Teaching an Older Sibling to Help Care for a Younger One
If you are going to use an older sibling to babysit your younger child or children, don’t just leave the house hoping for the best. In order for the situation to be successful, all of the children are going to need guidance and support from you.
1 – Discuss Trust
The first thing you are going to have to decide is whether you can really trust your older child to care for his or her siblings. Are they mature enough to deal with all the responsibility? Will they commit themselves to the situation? Are they even willing to take the job on, or are you forcing them to do it? These are questions you need to think about and to discuss with your child.
2 – Offer Incentives
You are asking your older child to take on a lot of responsibility, so at the same time offer them some incentives. They should be paid for babysitting their siblings just as they would be paid for any other babysitting job. However, many parents use sibling babysitters not only because they know and trust them, but because they need to save money. That doesn’t mean you can’t reward them. You can grant special privileges or excuse them from certain other chores. The incentives you can grant them are only limited by your imagination.

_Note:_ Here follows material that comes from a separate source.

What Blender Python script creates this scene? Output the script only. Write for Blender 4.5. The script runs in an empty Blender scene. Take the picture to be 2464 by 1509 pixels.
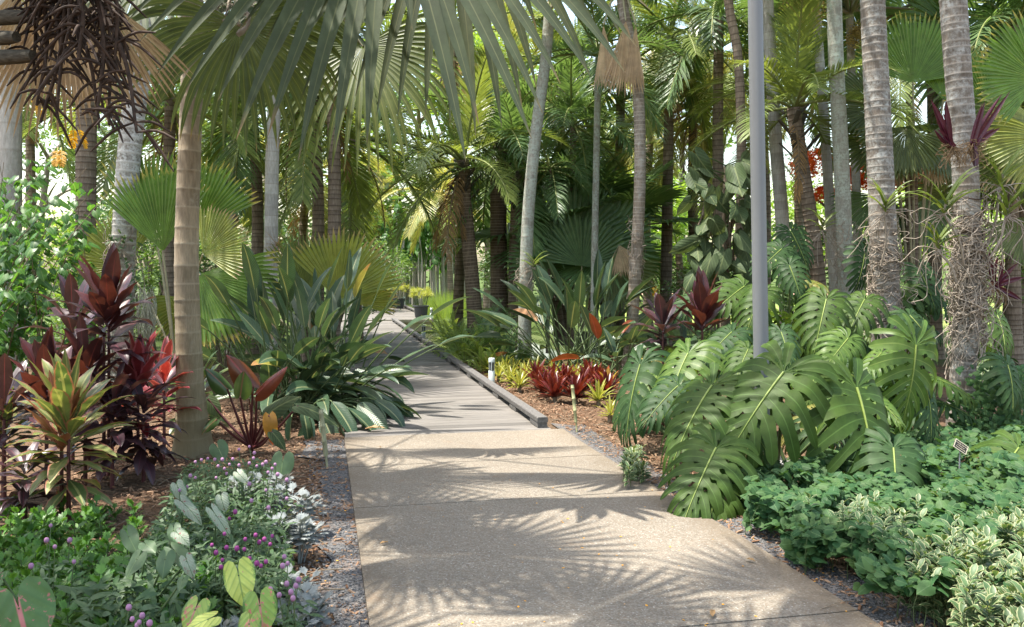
import bpy, math, random
import numpy as np
from mathutils import Vector, Matrix

# ---------------------------------------------------------------- scene, camera, light
scene = bpy.context.scene
C = scene.collection
RAD = math.radians
F, CX, HY, EYE = 2094.0, 1232.0, 650.0, 1.6      # focal length and horizon, for a 2464 px wide frame

cd = bpy.data.cameras.new('camera')
cam = bpy.data.objects.new('camera', cd)
C.objects.link(cam)
cam.location = (0, 0, EYE)
cam.rotation_euler = (RAD(90), 0, 0)
cd.sensor_width = 36
cd.lens = 36 * F / 2464
cd.shift_y = (HY - 754.5) / 2464
cd.clip_start = 0.05
cd.clip_end = 2000
scene.camera = cam

SUN_EL, SUN_AZ = RAD(73), math.atan2(-0.95, -0.08)     # the sun stands high, to the left and a little behind the camera
w = bpy.data.worlds.new('World')
scene.world = w
w.use_nodes = True
nt = w.node_tree
nt.nodes.clear()
o_ = nt.nodes.new('ShaderNodeOutputWorld')
b_ = nt.nodes.new('ShaderNodeBackground')
s_ = nt.nodes.new('ShaderNodeTexSky')
s_.sky_type = 'NISHITA'
s_.sun_disc = False
s_.sun_elevation = SUN_EL
s_.sun_rotation = SUN_AZ
s_.air_density = 1.3
s_.dust_density = 2.5
s_.ozone_density = 1.0
b_.inputs[1].default_value = 0.15
mx_ = nt.nodes.new('ShaderNodeMixRGB')          # thin bright cloud takes the blue out of the sky light
mx_.blend_type = 'MULTIPLY'
mx_.inputs[0].default_value = 1.0
mx_.inputs[2].default_value = (1.06, 1.0, 0.91, 1)
nt.links.new(s_.outputs[0], mx_.inputs[1])
nt.links.new(mx_.outputs[0], b_.inputs[0])
nt.links.new(b_.outputs[0], o_.inputs[0])
sd = bpy.data.lights.new('sun', 'SUN')
sd.energy = 3.4
sd.angle = RAD(0.6)
sd.color = (1.0, 0.95, 0.87)
sun = bpy.data.objects.new('sun', sd)
C.objects.link(sun)
sv = Vector((math.sin(SUN_AZ) * math.cos(SUN_EL), math.cos(SUN_AZ) * math.cos(SUN_EL), math.sin(SUN_EL)))
sun.rotation_euler = sv.to_track_quat('Z', 'Y').to_euler()
sun.location = (-8, -6, 20)
scene.view_settings.view_transform = 'Standard'
scene.view_settings.look = 'None'
scene.view_settings.exposure = 1.75
scene.view_settings.gamma = 1
scene.cycles.max_bounces = 8
scene.cycles.diffuse_bounces = 4
scene.cycles.glossy_bounces = 2
scene.cycles.transmission_bounces = 5
scene.cycles.transparent_max_bounces = 4
scene.cycles.caustics_reflective = False
scene.cycles.caustics_refractive = False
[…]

3 – Establish Responsibilities
Before you actually leave the house with your sibling sitter in charge, you have to explain to all of the children exactly what their responsibilities are. Let them know what you expect each of them to do in your absence. You need to be the one to make clear what the rules are and who should listen to who when you’re not there. Set ground rules and boundaries as it will make the situation go more smoothly for everyone.
4 – Assign Authority
If your child is going to be responsible for his or her siblings, they will need to have some authority to go with that responsibility. It will be up to you to decide how much authority they need to have in your particular family situation, and it will also be up to you to help the younger children understand why they have to do what their brother or sister says. If you explain the situation to the younger children, there should be no problems.
5 – Provide Information
Don’t assume that just because your sibling sitter is a member of your family, they have all the information they need at their fingertips. Leave emergency numbers and contact information for every eventuality that you can think of. They should have at least two other people they can call if they cannot contact you for some reason. The numbers for police, fire and EMTs should be posted prominently by the phone. All of the children need to be told what to do if someone unfamiliar to comes to the door or if someone gets hurt.
If you lay the groundwork and enlist the cooperation and understanding of each of your children, your sibling babysitter and their charges should do just fine in your absence.